On vous croit fort puisqu'accaparé.

Et je découvrais d'un coup tout le nouveau qu'il y avait, dont pourtant j'avais eu des bribes, mais rien encore de concret.

Il y avait ceux qui s'étaient séparés alors qu'à les voir encore par instants côte à côté il était évident qu'encore ils s'aimaient.

Celui qui allait mal et qu'on a déridé mais qui devait rentrer.

Celui dont je savais certaines arrières-pensées et la femme séduite et qui les ignorait (1).

Celui qui exhibait enfin une conquête, mais dont l'insignifiance était si parfaite qu'on se demandait bien quelle mouche l'avait piqué. 

Une ancienne qui savait.

La cohorte nombreuse des surmenés qui ne savaient plus prendre le temps de se voir et partager et passaient ce soir-là pour le constater.

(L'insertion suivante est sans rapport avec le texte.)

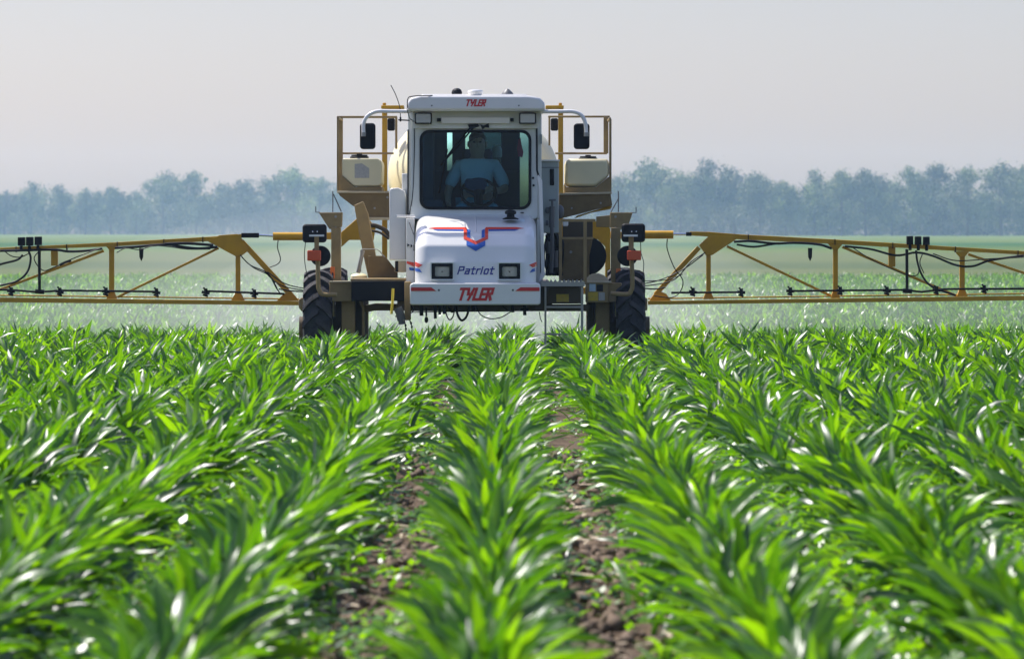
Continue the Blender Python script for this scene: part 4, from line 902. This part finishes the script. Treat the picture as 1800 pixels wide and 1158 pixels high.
boom(topR, botR, [[(1229, 431), (1246, 415), (1303, 415), (1252, 448.5), (1241, 448.5)]],
     [(1241.5, 1249.5, 446, 526, 1, 6), (1464.5, 1473, 428, 524, 9, 4), (1687, 1696, 442, 521, 8, 5), (1930, 1938, 452, 520, 8, 5)],
     [((1278, 433), (1467, 523), 4.4), ((1481, 434), (1686, 522), 4.6), ((1702, 447), (1920, 520), 4.4)], ((1229, 435), (1152, 518), 8.5), [(1141, 529), (1154, 510), (1171, 516), (1180, 529)], (1562, 434, 1574, 469),
     (1132, 405.5, 1183.5, 419.7), (1182, 411.5, 1214, 411.5), (1206, 408, 1216, 415), [(1594, 1605.5, 415, 430), (1608.5, 1620, 415.5, 430.5), (1623, 1634.5, 416, 431)], (1594, 438, 511), 1424,
     [[(1180, 514.5), (1303, 513.5)], [(1388, 511.5), (1590, 509.5), (1620, 513), (1660, 508), (1800, 507.5), (2060, 506)]],
     [(1218, 513), (1303, 514), (1389, 512), (1477, 511), (1559, 511), (1646, 510), (1730, 508), (1815, 508)],
     [([(1290, 425), (1320, 424), (1360, 428), (1400, 427), (1440, 430), (1462, 437)], 2.3), ([(1295, 430), (1325, 434), (1360, 429), (1372, 428)], 1.8), ([(1485, 433), (1530, 438), (1575, 449), (1610, 444), (1640, 450), (1680, 466), (1710, 468), (1740, 458), (1800, 449)], 2.0), ([(1610, 440), (1613, 462), (1622, 486), (1640, 505), (1680, 519)], 1.9)],
     [([(1500, 436), (1530, 455), (1580, 478), (1605, 485), (1615, 478), (1612, 455)], .9), ([(1622, 445), (1617, 462), (1624, 480)], .9), ([(1240, 444), (1215, 460), (1190, 488), (1165, 498), (1120, 504)], 1.0), ([(1236, 448), (1200, 474), (1160, 492), (1125, 500)], 1.0), ([(1173, 420), (1173, 438), (1185, 470), (1200, 492), (1196, 512), (1180, 523), (1150, 520)], .9), ([(1200, 482), (1170, 492), (1130, 494)], .8), ([(1120, 505), (1150, 508), (1170, 505)], 1.2), ([(1640, 446), (1680, 458), (1740, 455), (1800, 452)], 1.0)], 0)

# ------------------------------------------------------------------ the driver
def skin_body(name, joints, edges, mat, parent, sub=2):
    org = origin_of(parent); me = bpy.data.meshes.new(name)
    me.from_pydata([tuple(j[0] - org) for j in joints], edges, [])
    o = link(name, me, M[mat], parent); o.modifiers.new('skin', 'SKIN')
    if not me.skin_vertices: return o
    for i, j in enumerate(joints):
        sv = me.skin_vertices[0].data[i]; r = j[1]; sv.radius = r if isinstance(r, tuple) else (r, r); sv.use_root = (i == 0)
    s = o.modifiers.new('sub', 'SUBSURF'); s.levels = sub; s.render_levels = sub
    for m_ in o.modifiers:
        if m_.type == 'SKIN': m_.use_smooth_shade = True
    return o
PD = 52.38
pe = empty('person', Q(838, 372, PD)); tag(pe, 'driver in a teal short-sleeved shirt sitting behind the wheel inside the white cab', 'person')
J = [(Q(838, 364, PD), (.15, .11)), (Q(838, 335, PD), (.15, .11)), (Q(838, 305, PD), (.17, .11)), (Q(838, 289, PD), (.12, .08)), (Q(839, 279, PD - .01), (.058, .06)), (Q(839, 270, PD - .03), (.074, .082)), (Q(839, 258, PD - .04), (.086, .098)), (Q(839, 244, PD - .03), (.074, .09)), (Q(839, 238, PD - .02), (.045, .055)),
     (Q(811, 295, PD), .062), (Q(796, 315, PD - .03), .05), (Q(788, 334, PD - .08), .042), (Q(787, 350, PD - .20), .033), (Q(788, 358, PD - .30), .026), (Q(789, 361, PD - .36), (.034, .018)),
     (Q(865, 295, PD), .062), (Q(882, 315, PD - .03), .05), (Q(888, 333, PD - .10), .042), (Q(876, 336, PD - .24), .034), (Q(867, 334, PD - .34), .026), (Q(862, 333, PD - .385), (.034, .02)),
     (Q(822, 366, PD - .12), .085), (Q(814, 367, PD - .45), .07), (Q(856, 366, PD - .12), .085), (Q(864, 367, PD - .45), .07)]
E = [(0, 1), (1, 2), (2, 3), (3, 4), (4, 5), (5, 6), (6, 7), (7, 8), (3, 9), (9, 10), (10, 11), (11, 12), (12, 13), (13, 14), (3, 15), (15, 16), (16, 17), (17, 18), (18, 19), (19, 20), (0, 21), (21, 22), (0, 23), (23, 24)]
hand_r = J[20][0]; hand_l = J[14][0]
for hnd, base in ((20, hand_r), (14, hand_l)):       # five separate bent fingers on each hand
    for fi in range(4):
        a = base + Vector((-.012 if hnd == 20 else .004, -.03, .026 - .017 * fi)); b_ = a + Vector((-.026 if hnd == 20 else .012, -.03, -.006 + .002 * fi)); c_ = b_ + Vector((-.016 if hnd == 20 else .004, .004, -.024))
        n0 = len(J); J += [(a, .009), (b_, .008), (c_, .0065)]; E += [(hnd, n0), (n0, n0 + 1), (n0 + 1, n0 + 2)]
    a = base + Vector((.0, .0, .035)); b_ = a + Vector((-.02 if hnd == 20 else .02, -.02, .02)); n0 = len(J); J += [(a, .010), (b_, .008)]; E += [(hnd, n0), (n0, n0 + 1)]
body = skin_body('body', J, E, 'skin', pe)
JS = [(Q(838, 362, PD), (.175, .135)), (Q(838, 338, PD), (.175, .135)), (Q(838, 308, PD), (.19, .135)), (Q(838, 288, PD), (.15, .105)), (Q(838.5, 281, PD), (.10, .08)), (Q(809, 292, PD), .082), (Q(796, 313, PD - .03), .072), (Q(788, 331, PD - .075), .066), (Q(868, 292, PD), .082), (Q(882, 313, PD - .03), .072), (Q(888, 330, PD - .09), .066)]
skin_body('shirt', JS, [(0, 1), (1, 2), (2, 3), (3, 4), (3, 5), (5, 6), (6, 7), (3, 8), (8, 9), (9, 10)], 'shirt', pe)
JT = [(Q(838, 366, PD), (.16, .12)), (Q(822, 368, PD - .12), .1), (Q(813, 369, PD - .48), .085), (Q(811, 400, PD - .5), .06), (Q(856, 368, PD - .12), .1), (Q(865, 369, PD - .48), .085), (Q(867, 400, PD - .5), .06)]
skin_body('trousers', JT, [(0, 1), (1, 2), (2, 3), (0, 4), (4, 5), (5, 6)], 'jeans', pe)
hc = Q(839, 251, PD - .03)
part('hair', MB().ell(hc + Vector((0, .025, .045)), (.088, .10, .075), 20, 12), 'hair', pe)
part('face', MB().ell(hc + Vector((0, -.105, -.018)), (.014, .02, .026), 10, 8).ell(hc + Vector((-.09, .0, -.015)), (.014, .022, .032), 10, 8).ell(hc + Vector((.09, .0, -.015)), (.014, .022, .032), 10, 8).ell(hc + Vector((0, -.092, -.062)), (.028, .012, .008), 10, 6), 'skin', body)
part('eye', MB().ell(hc + Vector((-.032, -.094, .004)), (.013, .008, .007), 8, 6), 'hair', body); part('eye', MB().ell(hc + Vector((.032, -.094, .004)), (.013, .008, .007), 8, 6), 'hair', body)

# ------------------------------------------------------------------ spray mist, dust and haze
def volmat(name, col, dens, aniso=0.0):
    m = bpy.data.materials.new(name); m.use_nodes = True; nt = m.node_tree
    for n in list(nt.nodes): nt.nodes.remove(n)
    o = nt.nodes.new('ShaderNodeOutputMaterial'); p = nt.nodes.new('ShaderNodeVolumePrincipled')
    p.inputs['Color'].default_value = (*col, 1); p.inputs['Density'].default_value = dens; p.inputs['Anisotropy'].default_value = aniso; p.inputs['Absorption Color'].default_value = (1, 1, 1, 1) if name == 'haze' else (0, 0, 0, 1)
    nt.links.new(p.outputs[0], o.inputs['Volume']); return m
def outward(me):
    bm = bmesh.new(); bm.from_mesh(me); bmesh.ops.recalc_face_normals(bm, faces=bm.faces); bm.to_mesh(me); bm.free()
def mist(name, c, r, dens, lab, col=(.93, .93, .93)):
    me = bpy.data.meshes.new(name); b = MB().ell((0, 0, 0), r, 40, 24); me.from_pydata(b.v, [], b.f); outward(me)
    o = link(name, me, volmat(name, col, dens, .2)); o.location = c; tag(o, lab, 'mist', kind='stuff'); return o
mist('spray_mist', (0, 84, -.75), (60, 25.5, 1.35), .0045, 'thin veil of spray mist hanging over the corn behind the booms')
for _i, (_c, _r, _d) in enumerate((((-1.0, 77.5, .0), (7.5, 18.5, 2.1), .0020), ((-1.4, 76, .0), (5.6, 16.5, 1.75), .006), ((-.9, 73, -.1), (3.9, 14, 1.5), .010))):
    mist('dust_cloud', _c, _r, _d, ('widest faint layer of pale dust hanging behind the sprayer', 'middle layer of pale dust hanging behind the sprayer', 'densest low puff of pale dust right behind the sprayer wheels')[_i], (.97, .95, .93))
x0, x1, y0, y1, z0, z1 = -920, 920, -80, 1990, -2.2, 31.0
me = bpy.data.meshes.new('haze'); b = MB().box(x0, x1, y0, y1, z0, z1); me.from_pydata(b.v, [], b.f); outward(me)
tag(link('haze', me, volmat('haze', (.42, .64, .90), .000265, .3)), 'pale summer haze', 'haze', kind='stuff')
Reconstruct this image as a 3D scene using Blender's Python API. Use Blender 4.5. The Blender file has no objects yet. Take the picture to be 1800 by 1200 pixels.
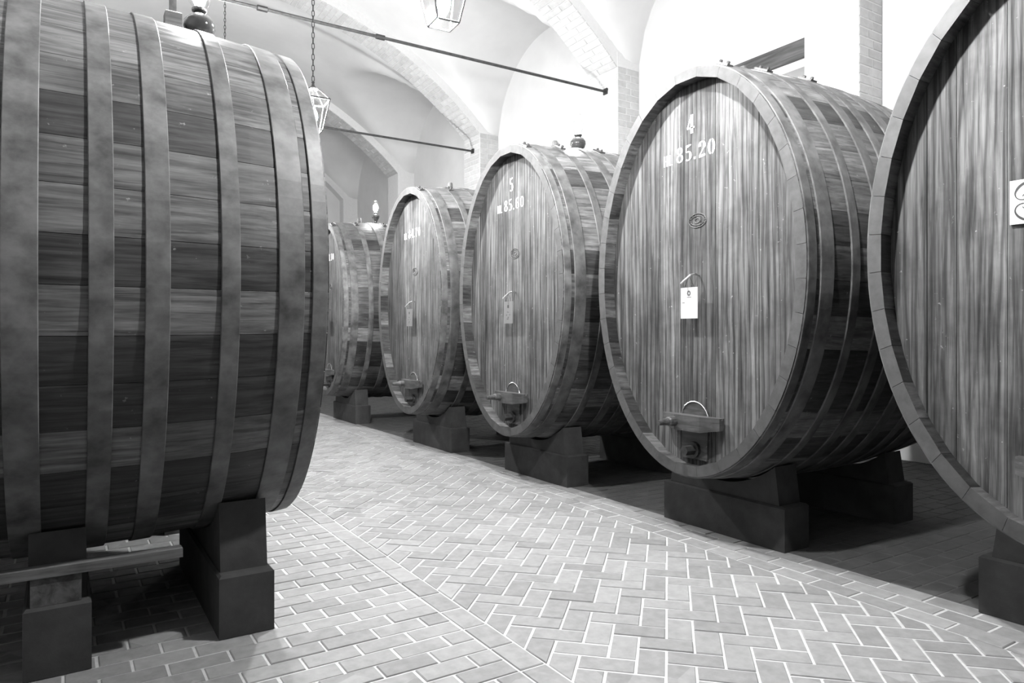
import bpy, math, random
from mathutils import Vector, Matrix

# ------------------------------------------------------------------ scene
random.seed(7)
sc = bpy.context.scene
COL = sc.collection
D = 3.75                 # distance (m) across the hall from the camera to the plane of the right-hand cask heads
H = 0.39 * D             # eye height
YAW = math.radians(32.57)

# camera
cam_d = bpy.data.cameras.new('camera')
cam_d.sensor_width = 36.0
cam_d.lens = 1240 / 1800 * 36.0
cam_d.shift_y = -10 / 1800
cam_d.clip_start = 0.05
cam_d.clip_end = 200
cam = bpy.data.objects.new('camera', cam_d)
COL.objects.link(cam)
cam.location = (0, 0, H)
cam.rotation_euler = (math.pi / 2, 0, -YAW)
sc.camera = cam

# world: a closed cellar, only the faintest ambient
w = bpy.data.worlds.new('world')
sc.world = w
w.use_nodes = True
w.node_tree.nodes['Background'].inputs[0].default_value = (1, 1, 1, 1)
w.node_tree.nodes['Background'].inputs[1].default_value = 0.0

BULB = 7000.0             # emission of the lantern bulbs, which light the hall
sc.view_settings.view_transform = 'Standard'
sc.view_settings.look = 'None'
sc.view_settings.gamma = 1.0
sc.view_settings.use_curve_mapping = False
sc.view_settings.exposure = 0.0
sc.cycles.diffuse_bounces = 1
sc.cycles.max_bounces = 6
sc.cycles.sample_clamp_indirect = 8.0

# ------------------------------------------------------------------ materials
def nodes(name):
    m = bpy.data.materials.new(name)
    m.use_nodes = True
    nt = m.node_tree
    b = nt.nodes['Principled BSDF']
    return m, nt, b

def g(v):
    return (v, v, v, 1)

def ramp(nt, fac, stops):
    r = nt.nodes.new('ShaderNodeValToRGB')
    els = r.color_ramp.elements
    while len(els) < len(stops):
        els.new(0.5)
    for e, (p, v) in zip(els, stops):
        e.position = p
        e.color = g(v)
    nt.links.new(fac, r.inputs[0])
    return r.outputs[0]

def noise(nt, vec, scale, detail=4, rough=0.55, dist=0.0):
    n = nt.nodes.new('ShaderNodeTexNoise')
    n.inputs['Scale'].default_value = scale
    n.inputs['Detail'].default_value = detail
    n.inputs['Roughness'].default_value = rough
    n.inputs['Distortion'].default_value = dist
    if vec is not None:
        nt.links.new(vec, n.inputs['Vector'])
    return n.outputs['Fac']

def mix(nt, a, b, fac, mode='MULTIPLY'):
    m = nt.nodes.new('ShaderNodeMix')
    m.data_type = 'RGBA'
    m.blend_type = mode
    if isinstance(fac, float):
        m.inputs[0].default_value = fac
    else:
        nt.links.new(fac, m.inputs[0])
    for s, i in ((a, 6), (b, 7)):
        if isinstance(s, float):
            m.inputs[i].default_value = g(s)
        else:
            nt.links.new(s, m.inputs[i])
    return m.outputs[2]

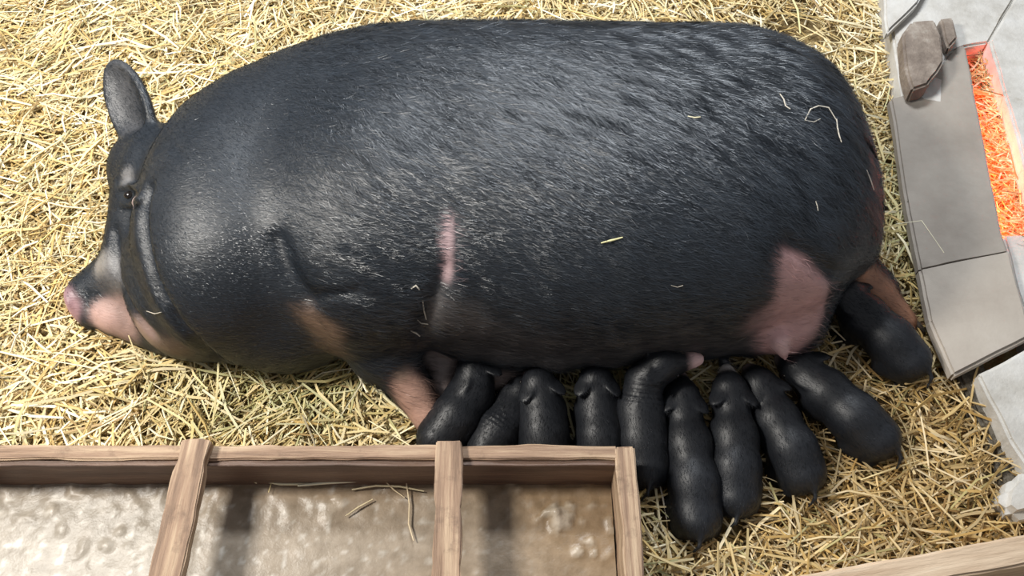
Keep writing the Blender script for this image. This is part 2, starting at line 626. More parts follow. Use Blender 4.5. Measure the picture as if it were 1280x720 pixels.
def sow_colours(v):
    c = np.tile(np.array(BLACK), (len(v), 1))
    pink = (0.56, 0.33, 0.32); brown = (0.20, 0.125, 0.085); pinkbr = (0.42, 0.25, 0.19)
    # dusty grey-brown underside of the belly
    for (px, py, r) in [(600, 425, .08), (680, 440, .08), (760, 440, .07), (840, 430, .08), (920, 425, .07), (560, 395, .05)]:
        c = mixc(c, 0.75 * blob(v, px, py, r * 1.15), (0.095, 0.086, 0.084))
    for (px, py, r, s) in [(557, 300, .014, 3.4), (560, 275, .009, 2), (556, 335, .014, 2)]:
        c = mixc(c, 0.9 * blob(v, px, py, r, sow_base, s), (0.42, 0.29, 0.30))
    # the pink groin stops at the crease of the thigh
    ca, cb = surface_at(sow_base, 980, 296), surface_at(sow_base, 1036, 340)
    nx_, ny_ = (cb.y - ca.y), -(cb.x - ca.x)
    ln = math.hypot(nx_, ny_)
    side = np.clip(0.5 + ((v[:, 0] - ca.x) * nx_ + (v[:, 1] - ca.y) * ny_) / ln / 0.02, 0, 1)
    for (px, py, r, w) in [(1000, 335, .055, 1), (998, 370, .06, 1), (985, 405, .06, 1), (1018, 385, .05, 1), (972, 425, .045, .8), (950, 400, .05, .45),
                           (978, 436, .03, 1), (1008, 352, .05, 1), (1026, 345, .03, .8)]:
        c = mixc(c, w * (0.85 + 0.15 * side) * side * blob(v, px, py, r), pink)
    for (px, py, r) in [(978, 436, .014)]:
        c = mixc(c, blob(v, px, py, r * 1.5, sow_fn), (0.74, 0.50, 0.49))
    for (px, py, r, w) in [(402, 412, .045, .75), (378, 392, .03, .5), (412, 435, .04, .6)]:
        c = mixc(c, w * blob(v, px, py, r), brown)
    for (px, py, r, w) in [(505, 482, .035, .8), (522, 505, .045, 1), (538, 528, .05, 1)]:
        c = mixc(c, w * blob(v, px, py, r), pinkbr)
    c = mixc(c, 0.6 * blob(v, 500, 466, .02), (0.17, 0.125, 0.09))
    for (px, py, r) in [(552, 450, .035), (555, 475, .03), (620, 480, .04), (635, 490, .03)]:
        c = mixc(c, 0.85 * blob(v, px, py, r), (0.27, 0.215, 0.20))
    for (px, py, r) in [(1085, 352, .04), (1105, 375, .045), (1125, 400, .05)]:
        c = mixc(c, blob(v, px, py, r), (0.40, 0.19, 0.11))  # hind leg skin, red lamp glow painted into its brown
    # face
    for (px, py, r, w, cc) in [(135, 345, .05, .9, (0.13, 0.125, 0.125)), (125, 330, .03, .8, (0.27, 0.25, 0.23)), (150, 400, .05, .95, (0.36, 0.235, 0.20)),
                               (180, 418, .04, .8, (0.33, 0.22, 0.18)), (128, 395, .035, 1, (0.48, 0.31, 0.27)), (215, 435, .04, .6, (0.22, 0.15, 0.11)),
                               (130, 355, .022, .8, (0.08, 0.08, 0.085))]:
        c = mixc(c, w * blob(v, px, py, r), cc)
    sn_c = V3(P(92, 381, 0.06))
    d = np.linalg.norm((v - sn_c), axis=1)
    c = mixc(c, np.clip(1.5 - d / 0.036, 0, 1), (0.66, 0.38, 0.40))
    c = mixc(c, 0.95 * blob(v, 167, 252, .012), (0.46, 0.36, 0.36))
    c = mixc(c, 0.8 * blob(v, 158, 220, .022), (0.17, 0.165, 0.165))
    # ear
    for (px, py, r) in [(150, 95, .05), (155, 130, .05), (165, 160, .035)]:
        c = mixc(c, 0.6 * blob(v, px, py, r), (0.10, 0.10, 0.105))
    # greasy patches of greyer hide and skin
    return np.clip(c, 0, 1)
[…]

La soirée avait été bonne. Il n'empêche qu'en rentrant, toujours seule, pour changer, presque soulagée de l'être au fond, mieux valait ça que mal appariée, j'ai eu très fort envie de pleurer. Ce monde de bord de guerre ne permettait plus d'aimer.

 

(1) Ça aurait pu être moi avec l'homme de mes rêves si j'étais fortunée.